EMPREENDIMENTOS DE MÉDIO E GRANDE PORTES: A OBRIGATORIEDADE DE ELABORAÇÃO E ADOÇÃO DE UM PLANO DE GESTÃO GEOLÓGICO-GEOTÉCNICA
Os colegas geotécnicos (engenheiros geotécnicos e geólogos de engenharia) que me lêem por certo tem testemunhado pessoalmente casos de empreendimentos (dos mais variados tipos) que em sua implantação estão a cometer erros geotécnicos crassos, os quais, por sua natureza, agridem nossa racionalidade técnica e nossa consciência profissional.
Com a esperada retomada do crescimento econômico nacional, multiplicam-se os empreendimentos nos mais variados setores de nossa atividade, e na mesma proporção tem-se multiplicando as situações referidas, onde percebe-se que os procedimentos técnicos aplicados ficam distantes e apartados do grande conhecimento que a Geotecnia brasileira produziu e acumulou ao longo das últimas décadas.
Esse paradoxo entre o grau de excelência em quantidade e qualidade do conhecimento disponível e a mediocridade do conhecimento realmente aplicado em um grande número de empreendimentos, pelos enormes prejuízos econômicos, patrimoniais e institucionais que vêm impondo à sociedade brasileira, à administração pública e aos empreendedores públicos e privados, em mais um triste espetáculo de generalizada impunidade, está a merecer uma atenção maior e de caráter resolutivo por parte dos geotécnicos brasileiros, de suas entidades técnico-científicas e dos órgãos de fiscalização profissional.
Obras viárias urbanas, intermunicipais e interestaduais, empreendimentos urbanos de caráter comercial, cultural ou lazer, serviços e obras de drenagem e saneamento, serviços e obras de irrigação e adução hídrica, depósitos e centros logísticos de distribuição peri-urbanos, instalações industriais, loteamentos e condomínios habitacionais ou empresariais, grandes obras prediais, etc., fazem parte do grande elenco de empreendimentos que vêm negligenciando os devidos e imprescindíveis cuidados geotécnicos.
Ruptura de taludes, processos erosivos e assoreadores, recalques em fundações, variações críticas do nível freático local e regional, abatimentos de terrenos, comprometimento de instalações de vizinhança, deterioração precoce de infraestrutura pública e privada, acidentes durante e após a implantação da obra, incompatibilidade entre solução adotada e problema objeto, etc., são algumas das comuns decorrências da referida negligência. Há que se considerar também os prejuízos envolvidos no contínuo comprometimento da imagem da engenharia brasileira.

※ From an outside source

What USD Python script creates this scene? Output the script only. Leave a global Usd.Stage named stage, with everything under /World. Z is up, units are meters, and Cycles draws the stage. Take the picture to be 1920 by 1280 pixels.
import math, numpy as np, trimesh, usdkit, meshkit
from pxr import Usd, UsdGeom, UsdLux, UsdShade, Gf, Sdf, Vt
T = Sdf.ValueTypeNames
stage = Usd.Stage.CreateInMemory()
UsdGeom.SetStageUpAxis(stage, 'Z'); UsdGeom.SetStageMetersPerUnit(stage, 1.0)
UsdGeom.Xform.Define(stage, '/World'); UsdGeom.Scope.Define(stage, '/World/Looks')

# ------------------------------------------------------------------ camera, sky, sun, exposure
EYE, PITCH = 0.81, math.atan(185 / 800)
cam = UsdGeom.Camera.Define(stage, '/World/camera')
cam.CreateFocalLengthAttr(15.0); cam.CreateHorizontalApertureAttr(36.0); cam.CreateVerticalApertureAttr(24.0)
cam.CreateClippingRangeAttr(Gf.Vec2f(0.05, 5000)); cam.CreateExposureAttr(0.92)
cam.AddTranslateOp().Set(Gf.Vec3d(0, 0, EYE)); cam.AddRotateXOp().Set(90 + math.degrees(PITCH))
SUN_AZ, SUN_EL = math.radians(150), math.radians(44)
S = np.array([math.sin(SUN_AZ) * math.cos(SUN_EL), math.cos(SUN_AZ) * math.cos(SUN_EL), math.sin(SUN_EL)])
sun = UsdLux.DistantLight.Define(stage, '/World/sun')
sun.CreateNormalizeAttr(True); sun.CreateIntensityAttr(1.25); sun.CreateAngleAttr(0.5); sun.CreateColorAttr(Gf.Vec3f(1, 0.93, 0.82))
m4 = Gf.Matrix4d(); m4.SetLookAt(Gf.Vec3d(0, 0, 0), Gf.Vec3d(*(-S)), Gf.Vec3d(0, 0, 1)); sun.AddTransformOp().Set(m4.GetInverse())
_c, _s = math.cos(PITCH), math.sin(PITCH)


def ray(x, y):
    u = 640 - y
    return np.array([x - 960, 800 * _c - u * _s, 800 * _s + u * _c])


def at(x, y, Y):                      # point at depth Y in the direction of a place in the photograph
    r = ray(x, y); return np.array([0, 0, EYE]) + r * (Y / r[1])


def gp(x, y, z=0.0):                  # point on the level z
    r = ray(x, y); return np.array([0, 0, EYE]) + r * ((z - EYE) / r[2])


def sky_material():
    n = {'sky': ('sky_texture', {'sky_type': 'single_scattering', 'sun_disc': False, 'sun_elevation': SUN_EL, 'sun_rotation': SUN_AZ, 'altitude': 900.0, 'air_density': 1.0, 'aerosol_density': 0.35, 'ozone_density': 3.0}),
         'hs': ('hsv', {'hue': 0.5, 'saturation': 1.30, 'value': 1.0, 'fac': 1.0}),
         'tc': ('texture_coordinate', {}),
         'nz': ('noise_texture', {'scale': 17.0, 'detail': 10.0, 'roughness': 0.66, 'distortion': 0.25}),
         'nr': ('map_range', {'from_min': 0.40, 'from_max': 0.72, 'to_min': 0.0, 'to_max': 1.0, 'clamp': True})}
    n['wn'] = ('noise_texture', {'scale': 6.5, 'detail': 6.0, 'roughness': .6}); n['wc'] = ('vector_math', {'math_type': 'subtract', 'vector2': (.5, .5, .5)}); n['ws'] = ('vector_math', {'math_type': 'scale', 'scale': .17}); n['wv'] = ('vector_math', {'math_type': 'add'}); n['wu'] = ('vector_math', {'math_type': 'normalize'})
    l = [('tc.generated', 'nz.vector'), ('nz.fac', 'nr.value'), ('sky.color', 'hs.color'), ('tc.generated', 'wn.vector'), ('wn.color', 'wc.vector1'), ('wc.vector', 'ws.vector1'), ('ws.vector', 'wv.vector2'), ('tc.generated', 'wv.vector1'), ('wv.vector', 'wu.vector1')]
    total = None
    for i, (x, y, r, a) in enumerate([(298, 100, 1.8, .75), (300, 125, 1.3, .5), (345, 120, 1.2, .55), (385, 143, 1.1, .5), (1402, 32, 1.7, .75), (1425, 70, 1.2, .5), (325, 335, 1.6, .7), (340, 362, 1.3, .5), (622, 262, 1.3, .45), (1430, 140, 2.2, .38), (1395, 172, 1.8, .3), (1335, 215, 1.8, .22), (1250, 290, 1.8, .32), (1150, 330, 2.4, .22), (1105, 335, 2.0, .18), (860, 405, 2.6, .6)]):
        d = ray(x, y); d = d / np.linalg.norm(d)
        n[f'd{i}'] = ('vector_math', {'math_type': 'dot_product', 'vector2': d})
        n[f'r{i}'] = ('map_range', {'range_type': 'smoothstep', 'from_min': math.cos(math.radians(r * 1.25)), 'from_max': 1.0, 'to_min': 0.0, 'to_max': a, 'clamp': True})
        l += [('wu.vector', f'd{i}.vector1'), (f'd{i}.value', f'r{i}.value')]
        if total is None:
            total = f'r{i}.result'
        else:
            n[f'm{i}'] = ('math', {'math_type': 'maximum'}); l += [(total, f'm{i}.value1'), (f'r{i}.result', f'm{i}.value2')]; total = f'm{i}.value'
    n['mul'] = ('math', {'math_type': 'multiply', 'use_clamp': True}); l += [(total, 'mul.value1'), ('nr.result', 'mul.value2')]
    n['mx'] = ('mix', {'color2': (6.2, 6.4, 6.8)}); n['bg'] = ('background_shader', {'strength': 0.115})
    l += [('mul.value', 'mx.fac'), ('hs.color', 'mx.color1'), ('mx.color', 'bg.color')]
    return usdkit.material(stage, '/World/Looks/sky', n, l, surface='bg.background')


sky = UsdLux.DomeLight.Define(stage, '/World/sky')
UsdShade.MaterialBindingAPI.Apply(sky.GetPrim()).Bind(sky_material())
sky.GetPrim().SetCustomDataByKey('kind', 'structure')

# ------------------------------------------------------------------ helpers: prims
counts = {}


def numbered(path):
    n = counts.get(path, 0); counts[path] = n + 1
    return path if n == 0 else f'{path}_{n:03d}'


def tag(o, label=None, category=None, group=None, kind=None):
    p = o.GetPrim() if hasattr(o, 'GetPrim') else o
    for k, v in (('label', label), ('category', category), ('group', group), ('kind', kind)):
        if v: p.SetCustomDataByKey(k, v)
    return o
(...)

Como solucionar esse paradoxo tecnológico estabelecido pela não utilização prática e plena do conhecimento e da experiência geotécnica disponível? Não como a única providência nesse sentido, mas creio firmemente que o estabelecimento da obrigatoriedade de empreendimentos de médio e grande portes apresentarem, como condição para obter seu Alvará de Construção, um Plano de Gestão Geológico-geotécnica, elaborado e assinado por empresa ou profissional para tanto formalmente credenciado, constitua-se em uma virtuosa decisão. Esse Plano deverá demonstrar todos os estudos, avaliações e decisões de caráter geológico-geoténico adotados para que a implantação e futura operação do empreendimento não apresente deficiências dessa ordem. De tal forma que fiquem perfeitamente expressas as responsabilidades profissionais envolvidas em eventuais problemas que possam vir a ocorrer durante e após as operações de implantação física do empreendimento. O Plano não envolveria os projetos geotécnicos que se façam necessários propriamente ditos, mas sim a previsão de todos os projetos e medidas de caráter geotécnico que deverão ser observados e desenvolvidos desde a concepção até a entrega operacional do empreendimento. Constituiria, assim, um expediente de gestão e planejamento, com claro caráter preventivo.
Obviamente, esse é o arcabouço da idéia proposta, há vários detalhes a serem bem resolvidos, como a definição exata do caráter de médio e grande portes dos empreendimentos, quais seriam as instituições credenciadoras de empresas e profissionais habilitados à elaboração e implementação do Plano de Gestão Geológico-geotécnica, quais as condições para esse credenciamento, qual seria o ordenamento mínimo desse Plano, os órgãos fiscalizadores, as penalizações, etc.
Um bom primeiro passo para aprofundamento do tema e formalização de uma primeira proposta seria a constituição de um Grupo de Trabalho por parte da ABMS - Associação Brasileira de Mecânica dos Solos e Engenharia Geotécnica e a ABGE - Associação Brasileira de Geologia de Engenharia.